WHAT IS THE HOUSEHOLD CHARGE?
Christy Parker writes:
When Sinn Féin Cllr Michelle Hennessy -supported by party colleague Eoin Flanagan- opposed Youghal Town Council’s 2012 budget, due to provision being made within it for the Household Budget, it brought strong and swift condemnation for the remainder of the chamber. Amidst the furore, it emerged that many of those present were unsure as to what the exact details pertaining to the charge. Why to we have it? Who is liable for it, how and who do they pay? Who is exempted, etc? Labour Cllr Tara O’Connell determined to research and present the facts to the wider audience.
The following is her findings:
What is the Household Charge?
The EU/IMF Programme of Financial Support for Ireland (bailout!) commit’s the government to the introduction of a property tax for 2012. We are one of the last countries in Europe that does not fund local services through local property-based charges. A property tax, requiring a comprehensive property valuation system, would take time to introduce and accordingly, to meet the requirements in the EU/IMF Programme, the Government decided to introduce a Household Charge in 2012. The Household Charge is an interim measure only and a comprehensive and equitable valuation-based Property Tax will be introduced as soon as possible thereafter. The charge is made on the basis of self assessment and it will be a matter for owners of residential property to register and pay the charge by 31st March.
What’s the point of it?
Local money for local projects: The fact is, local services, such as fire and emergency services; maintenance and cleaning of streets, planning and development, public parks, street lighting, libraries, open spaces and leisure amenities, etc have to be funded. These facilities benefit everyone. The recession has seen a considerable reduction in Local Government funding from the Exchequer. The government claims the charge -and its anticipated successor, the Property Tax- will raise over €160m per annum, which is expected to be re-distributed to local authorities.
Who must pay?
If you own a dwelling, as against being just a tenant or occupier, you are liable to pay the Household Charge, subject to exemptions and waivers as outlined below. Also, if a house is leased for more than 20 years, the person to whom it is leased is the ‘owner’ for the purpose of the charge. You will get a receipt when you have paid as proof of payment and can also seek a Certificate of Discharge. The proof of payment will be needed if you wish to sell or transfer the property. .
Exemptions:
Properties that are part of the trading stock of a business and have not been sold or been the source of income since their construction;
Houses owned by a discretionary trust or charity/government department/HSE/local authority/social housing (including dwellings not yet fully bought from a local authority under the shared ownership scheme).
Properties to which commercial rates apply;
Waivers:
You need not pay if you have to vacate the property due to long-term mental or physical illness -this is to cover situations where people are in nursing homes or have had to move in with relatives, etc. (However the waiver does not apply if you are living in the property on January 1st of the year in question.)
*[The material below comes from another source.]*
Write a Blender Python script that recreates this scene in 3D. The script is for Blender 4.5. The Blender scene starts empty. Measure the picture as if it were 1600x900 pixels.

Mortgage interest supplement recipients need not pay,
Also waived, for the years 2012 and 2013, are people living in some unfinished housing estates; where a developer is in place but there is no on-site activity and where there are significant planning, building control compliance and public safety issues to be addressed; also where the developer/site owner is effectively not contactable and/or where no receiver has been appointed and serious public safety problems exist. Further details of qaiver qualifying estates wil be published in the Household Charge website shortly.
Having established that we are liable to pay, how do we go about doing so?
People can pay online at www.householdcharge.ie, with CC/debit card or pay in €25 instalments through direct debit. People can also pay in cash at the principal local authority offices of the city or county. Alternatively, forms can be downloaded and a cheque/postal order can be posted to: Household Charge, PO Box 12168, Dublin 1. Registration forms can be obtained from local authority offices, libraries and citizens advice centres. On registering, you may be asked to provide information for the purpose of preparing and maintaining a database of residential properties. The Act provides for data sharing among relevant agencies, such as local authorities, the Deprt of Social Protection, the Revenue Commissioners, the Private Residential Tenancies Board and the ESB, so that liable residential propertied can be identified.
What must I have with me to register?
You will need a PPSN number, name and address of property. People are required to pay by 31st March or register to pay by direct debit by the March 1st.
Penalties:
There will be a ‘late payment fee‘ and late payment interest for those who don‘t pay on time. Late payment fees will incur a 10% penalty on the amount outstanding up to six months after the due date. A penalty of 20% of the amount outstanding will apply for non-payment between six and 12 months after the due date and penalty of 30% of the amount outstanding will be applied where payment is has not been forthcoming later than 12 months after the due date. For example,
These are similar provisions as to those that apply under Revenue legislation in respect of the late filing and payment of certain taxes and are obviously intended as an incentive to pay the self assessment charge on time.
* Cork County Council has established a household charge telephone line to facilitate posting of forms to people who do not have internet access. Tele 021 428 5514 ext 5514; Mon-Fri from 9 am to 5 pm.


























You failed to point out how much exactly the charge is! which is €100 also with regard to the waiver for those in receipt of the mortgage interst relief supplement which is a social wlfare payment for those who are unemployed and is not to be confused with mortgage interest relief (TRS) or tax relief at source.
On the ball John!
Thanks John, I should have made that clearer!!